August 06, 2020
Why Careful Planning Is Essential for Effective Incident Response
This complex undertaking requires the right procedures, technical capabilities and skilled professionals.
Have You Already Been Compromised?
My client called CDW after the company experienced a series of unusual events affecting its point-of-sale systems around the world. Some of these events included random reboots of its POS terminals and the infamous “blue screen of death” on other systems in remote locations. The initial investigation revealed anomalous network traffic originating from user segments of the company’s internal network to systems that processed and stored credit card data in remote locations.

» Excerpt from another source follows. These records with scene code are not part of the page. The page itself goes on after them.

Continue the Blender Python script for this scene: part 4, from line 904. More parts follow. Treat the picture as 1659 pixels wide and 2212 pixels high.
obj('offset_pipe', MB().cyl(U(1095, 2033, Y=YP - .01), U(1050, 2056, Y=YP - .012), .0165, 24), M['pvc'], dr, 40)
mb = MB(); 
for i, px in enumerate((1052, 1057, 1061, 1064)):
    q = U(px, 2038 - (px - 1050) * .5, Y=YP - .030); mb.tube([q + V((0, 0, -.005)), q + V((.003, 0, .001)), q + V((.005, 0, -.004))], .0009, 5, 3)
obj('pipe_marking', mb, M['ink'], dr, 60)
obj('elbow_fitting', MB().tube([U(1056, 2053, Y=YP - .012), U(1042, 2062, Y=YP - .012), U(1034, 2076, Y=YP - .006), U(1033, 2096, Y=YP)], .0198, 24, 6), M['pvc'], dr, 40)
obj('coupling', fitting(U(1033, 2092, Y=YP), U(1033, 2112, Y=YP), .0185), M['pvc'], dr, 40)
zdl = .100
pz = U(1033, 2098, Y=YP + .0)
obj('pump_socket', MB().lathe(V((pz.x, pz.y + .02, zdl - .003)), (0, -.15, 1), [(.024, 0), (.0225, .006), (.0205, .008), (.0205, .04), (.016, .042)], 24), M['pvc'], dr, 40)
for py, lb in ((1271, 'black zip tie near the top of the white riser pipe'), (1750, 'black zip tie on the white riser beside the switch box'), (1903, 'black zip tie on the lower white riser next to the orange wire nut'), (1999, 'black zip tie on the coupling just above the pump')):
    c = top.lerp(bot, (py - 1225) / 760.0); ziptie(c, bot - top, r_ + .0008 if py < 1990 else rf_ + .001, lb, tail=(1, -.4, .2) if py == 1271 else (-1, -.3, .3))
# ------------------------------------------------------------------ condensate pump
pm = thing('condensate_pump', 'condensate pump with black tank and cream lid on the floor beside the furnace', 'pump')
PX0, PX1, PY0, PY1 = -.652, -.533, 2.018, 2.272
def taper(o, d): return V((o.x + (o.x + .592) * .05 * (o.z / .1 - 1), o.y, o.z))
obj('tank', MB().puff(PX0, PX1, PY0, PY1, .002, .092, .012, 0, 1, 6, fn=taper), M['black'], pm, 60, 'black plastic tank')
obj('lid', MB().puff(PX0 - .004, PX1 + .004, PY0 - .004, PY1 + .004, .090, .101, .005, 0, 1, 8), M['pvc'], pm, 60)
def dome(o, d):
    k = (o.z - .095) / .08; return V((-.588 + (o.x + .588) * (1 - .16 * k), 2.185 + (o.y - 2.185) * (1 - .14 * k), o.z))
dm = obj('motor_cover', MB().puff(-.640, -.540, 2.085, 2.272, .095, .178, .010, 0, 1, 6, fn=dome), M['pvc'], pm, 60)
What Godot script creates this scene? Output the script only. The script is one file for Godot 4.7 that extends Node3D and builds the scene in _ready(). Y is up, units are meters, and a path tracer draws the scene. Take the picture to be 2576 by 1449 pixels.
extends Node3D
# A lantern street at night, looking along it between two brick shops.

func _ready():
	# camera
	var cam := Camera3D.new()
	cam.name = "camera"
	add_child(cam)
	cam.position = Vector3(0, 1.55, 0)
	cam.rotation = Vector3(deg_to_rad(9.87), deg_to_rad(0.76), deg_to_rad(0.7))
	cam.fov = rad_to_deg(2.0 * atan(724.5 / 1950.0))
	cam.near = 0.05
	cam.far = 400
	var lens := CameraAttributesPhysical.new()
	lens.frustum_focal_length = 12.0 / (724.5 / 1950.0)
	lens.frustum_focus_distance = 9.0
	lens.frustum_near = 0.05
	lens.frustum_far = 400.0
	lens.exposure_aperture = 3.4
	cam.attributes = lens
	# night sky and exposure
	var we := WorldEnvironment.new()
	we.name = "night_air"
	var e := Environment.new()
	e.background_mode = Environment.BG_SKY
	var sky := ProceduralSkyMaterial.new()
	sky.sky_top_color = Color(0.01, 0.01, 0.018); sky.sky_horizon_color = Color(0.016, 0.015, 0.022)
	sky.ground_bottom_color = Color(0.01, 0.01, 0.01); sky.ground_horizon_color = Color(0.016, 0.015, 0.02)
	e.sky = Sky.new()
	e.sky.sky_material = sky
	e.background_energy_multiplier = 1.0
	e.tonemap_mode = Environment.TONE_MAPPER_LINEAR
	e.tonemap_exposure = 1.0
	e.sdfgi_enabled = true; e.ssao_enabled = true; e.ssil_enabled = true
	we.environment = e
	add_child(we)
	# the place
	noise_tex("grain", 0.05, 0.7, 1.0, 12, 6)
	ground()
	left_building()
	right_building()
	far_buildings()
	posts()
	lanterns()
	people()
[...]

Once onsite, we learned that the organization had deployed an endpoint detection and response solution to some segments of its network, but those efforts hadn’t yet reached remote locations where POS terminals and other sensitive systems resided. We worked with the company to immediately deploy the EDR solution to the affected networks to increase visibility, which ultimately produced indicators that attackers had indeed compromised several of the company’s POS networks at remote locations. Further analysis of the collected network and endpoint telemetry also indicated ongoing and successful exfiltration of a significant amount of credit card information.
This news was obviously devastating for the client, which now had a Payment Card Industry Data Security Standard breach on its hands. Compounding the situation, our forensic analysis discovered that the attackers had infiltrated the network over a year earlier and had maintained a persistent compromise for months, siphoning off track 1 and track 2 credit card data (which includes the cardholder’s name, account number and other highly sensitive information) as it arrived.
My takeaway from this engagement is simple: Effective incident response requires proper preparedness and planning. While that sounds like a common-sense conclusion, the stark reality is that many organizations simply don’t have a solid incident response capability, and that fundamental gap limits their ability to even determine whether they’ve been compromised. I’m certain that other organizations have suffered similar compromises and simply haven’t discovered them yet.
5 Steps to an Effective IR Plan
Robust approaches to incident response require a combination of procedures, technical capabilities and skilled professionals. Here are five of the crucial steps that I advise my clients to cover:
- Identify key incident response team members and ensure that they have the authority to make difficult and timely decisions.
- Document, test and train team members on incident response policy and procedures.
- Build an inventory of sensitive information assets.
- Deploy a detection stack that provides the visibility and response capabilities needed to properly protect the organization’s systems and data.
- Integrate incident response efforts with the organization’s disaster recovery plan.
Incident response is a complex undertaking, and I encourage organizations to start their work before a cyberattack occurs. This allows leaders to make preplanned decisions during a period of calm and avoid making rash decisions when responding to a security incident.